Man is meant to become divine, to become eternal – that’s the destiny. We can avoid it, but we cannot avoid it forever; one day or other, god takes over. We cannot escape for long, and we never go very far from the home.
I was reading about a small child who was threatening to leave the house again and again. So one day the mother said, ‘Okay, go.’ So he packed his small things – a little suitcase – but he took a very long time. He was waiting: maybe somebody would persuade him not to and he would never have to go, but nobody persuaded him so he had to go! (laughter)
So he took one round of the house, then he waited outside for somebody to come and get him but nobody came. He had to come in himself because he was feeling hungry. Then he waited for the mother to ask, ‘Where have you been? You have been gone so long’ – but nobody asked.
He was thinking that he had been very far and for very long – as if many years have passed, and they had passed for him! He waited for some opportunity to bring up the subject. Then the family dog came in and the little boy said to the mother, ‘How big the dog has grown since I left! Mum, is this the same dog or have you changed him since I left?’
Man also never goes very far and we are never very far from god – very close. And I feel you are very close... very, very closeGood.
[The husband of the above new sannyasin said he is even more confused than his wife, but very happy!]
Mm! Confusion exists only because we have some fixed ideas. When we have fixed ideas and life never meets with those ideas – -whenever our ideas are fixed and life is not harmonising with them – there is confusion. Once you drop the fixed ideas there is no confusion, because then whatsoever life brings it is okay; you have nothing to compare.

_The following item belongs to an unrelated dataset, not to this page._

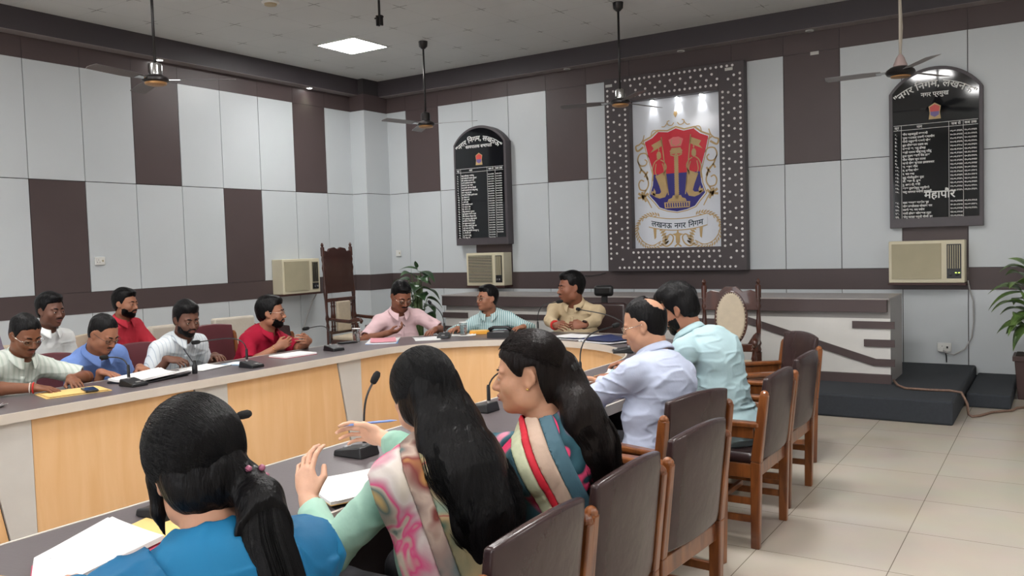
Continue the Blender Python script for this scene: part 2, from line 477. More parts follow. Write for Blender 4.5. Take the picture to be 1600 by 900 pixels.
def hand_solid(F, Wr, fd, pn, side, curl=0.3, s=1.0, spread=0.12, thumb=0.5, fingers=(1, 1, 1, 1)):
    """palm, thumb and four separate fingers; fd = wrist to knuckles, pn = out of the palm, side = +1 right hand / -1 left hand"""
    fd = nrm(fd); pn = nrm(pn - fd * (pn @ fd)); ax = np.cross(fd, pn) * side   # ax points to the thumb side
    if not hasattr(curl, '__len__'): curl = [curl] * 4
    R = np.column_stack([ax, fd, pn])
    F.ell(Wr + fd * 0.045 * s, (0.040 * s, 0.052 * s, 0.0155 * s), k=0.012, R=R)
    F.ell(Wr + fd * 0.030 * s + ax * 0.020 * s + pn * 0.006 * s, (0.018 * s, 0.032 * s, 0.014 * s), k=0.01, R=R)
    F.cone(Wr - fd * 0.02 * s, Wr + fd * 0.03 * s, 0.024 * s, 0.020 * s, k=0.015)
    L = [(0.026, 0.046, 0.027, 0.021, 0.0090), (0.0085, 0.050, 0.031, 0.023, 0.0092), (-0.010, 0.047, 0.029, 0.022, 0.0086), (-0.0275, 0.036, 0.022, 0.018, 0.0078)]
    for i, (o, l1, l2, l3, r) in enumerate(L):
        base = Wr + fd * (0.086 - 0.006 * abs(i - 1)) * s + ax * o * s - pn * 0.002
        d0 = nrm(fd + ax * spread * (1.5 - i) * 0.7)
        c = curl[i]; p = base
        F.cone(base - fd * 0.03 * s, base, r * 1.05 * s, r * 1.06 * s, k=0.006)
        for j, (l, a) in enumerate(((l1, 0.9), (l2, 1.25), (l3, 0.8))):
            ang = sum((0.9, 1.25, 0.8)[:j + 1]) * c
            d = d0 * math.cos(ang) + pn * math.sin(ang)
            q = p + d * l * s
            F.cone(p, q, r * (1 - 0.08 * j) * s, r * (0.93 - 0.1 * j) * s, k=0.0025)
            p = q
    b = Wr + fd * 0.022 * s + ax * 0.028 * s + pn * 0.006 * s
    d1 = nrm(fd * 0.75 + ax * (0.75 - 0.4 * thumb) + pn * 0.55 * thumb); d2 = nrm(fd * 0.95 + ax * (0.25 - 0.5 * thumb) + pn * 0.4 * thumb)
    m = b + d1 * 0.042 * s; e = m + d2 * 0.032 * s
    F.cone(b, m, 0.0135 * s, 0.0105 * s, k=0.008); F.cone(m, e, 0.0105 * s, 0.0085 * s, k=0.003)

def ik(S, Wt, l1, l2, pole):
    v = Wt - S; d = np.linalg.norm(v)
    if d > (l1 + l2) * 0.985:
        k = d / ((l1 + l2) * 0.985); l1 *= k; l2 *= k
    u = v / d; a = (l1 * l1 - l2 * l2 + d * d) / (2 * d); h = math.sqrt(max(l1 * l1 - a * a, 0))
    pole = np.array(pole, float); pp = nrm(pole - u * (pole @ u))
    return S + u * a + pp * h

def fold_noise(amp, freq, stretch=(1, 1, 1), seed=0.0):
    st = np.array(stretch, float)
    def f(P):
        w = P + 0.03 * np.stack([vnoise(P * 6 + 1), vnoise(P * 6 + 9), vnoise(P * 6 + 17)], 1)
        a = np.abs(vnoise(w * st * freq + seed)); b = np.abs(vnoise(w * st * freq * 1.9 + seed + 7)); c = vnoise(w * st * freq * 0.5 + seed + 3)
        return -amp * (1.1 * np.clip(1 - a * 7, 0, 1) ** 1.5 + 0.6 * np.clip(1 - b * 6, 0, 1) ** 1.5 + 0.9 * c)
    return f

def grid_patch(pts_fn, nu, nv):
    vs = []; q = []
    for i in range(nu):
        for j in range(nv): vs.append(pts_fn(i / (nu - 1), j / (nv - 1)))
    for i in range(nu - 1):
        for j in range(nv - 1): q.append((i * nv + j, (i + 1) * nv + j, (i + 1) * nv + j + 1, i * nv + j + 1))
    return np.array(vs), np.array(q)

def sheet(name, fn, nu, nv, m, parent, thick=0.003, wrap=None, wrap_axis=None, off=0.002):
    vs, q = grid_patch(fn, nu, nv)
    o = raw_mesh(name, vs, q, m, parent)
    if wrap is not None:
        w = o.modifiers.new('wrap', 'SHRINKWRAP'); w.target = wrap; w.offset = off
        if wrap_axis:
            w.wrap_method = 'PROJECT'; w.use_negative_direction = True; w.use_positive_direction = True
            w.use_project_x = wrap_axis == 'x'; w.use_project_y = wrap_axis == 'y'; w.use_project_z = wrap_axis == 'z'
        w.wrap_mode = 'ABOVE_SURFACE'
    sd = o.modifiers.new('solid', 'SOLIDIFY'); sd.thickness = thick; sd.offset = 0
    return o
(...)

Confusion comes through comparison. If you have nothing to compare, whatsoever is, is, and whatsoever is not, is not, and there is no problem!

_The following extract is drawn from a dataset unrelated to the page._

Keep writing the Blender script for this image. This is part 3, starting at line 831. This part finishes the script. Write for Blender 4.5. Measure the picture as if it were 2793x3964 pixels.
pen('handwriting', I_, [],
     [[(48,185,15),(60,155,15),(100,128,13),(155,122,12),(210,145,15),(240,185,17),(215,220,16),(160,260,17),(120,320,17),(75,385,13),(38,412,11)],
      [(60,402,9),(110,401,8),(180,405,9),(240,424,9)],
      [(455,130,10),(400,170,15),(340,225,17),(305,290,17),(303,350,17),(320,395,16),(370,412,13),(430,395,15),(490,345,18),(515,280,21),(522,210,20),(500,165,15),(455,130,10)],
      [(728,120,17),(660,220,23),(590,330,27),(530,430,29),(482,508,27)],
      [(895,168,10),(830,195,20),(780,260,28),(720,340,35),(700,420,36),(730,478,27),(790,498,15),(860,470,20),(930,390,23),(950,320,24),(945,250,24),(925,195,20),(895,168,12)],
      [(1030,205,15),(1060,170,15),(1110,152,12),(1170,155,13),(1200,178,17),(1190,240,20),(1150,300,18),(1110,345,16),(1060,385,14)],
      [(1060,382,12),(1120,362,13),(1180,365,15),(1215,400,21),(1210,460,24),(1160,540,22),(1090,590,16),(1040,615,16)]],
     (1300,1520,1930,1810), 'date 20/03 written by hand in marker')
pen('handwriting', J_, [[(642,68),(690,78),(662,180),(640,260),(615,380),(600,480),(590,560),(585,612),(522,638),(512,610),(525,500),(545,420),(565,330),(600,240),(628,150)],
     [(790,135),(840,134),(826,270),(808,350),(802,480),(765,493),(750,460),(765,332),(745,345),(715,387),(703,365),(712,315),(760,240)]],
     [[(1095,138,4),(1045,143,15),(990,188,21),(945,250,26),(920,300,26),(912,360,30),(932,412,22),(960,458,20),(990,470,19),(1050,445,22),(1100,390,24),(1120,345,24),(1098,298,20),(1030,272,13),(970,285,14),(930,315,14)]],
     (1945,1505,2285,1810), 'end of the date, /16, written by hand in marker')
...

... So just drop the ideas and live life.
[The visitor said he understands all this, he feels all this, but he cannot yet live it. It’s very hard.]
Next time you come, be here for a little longer time. We can hammer them out – nothing to be worried about! This is my whole work here – we can hammer them out. You will need a little longer time. Next time you come be here for at least six weeks, and you will be much benefited. A few groups will be very helpful.
Some work is needed, because you have trained your mind in a certain way – the mind has to be untrained. Your understanding is very clear, just your habit of thinking is very long, deep-rooted; that’s why you can understand it and yet the problem remains.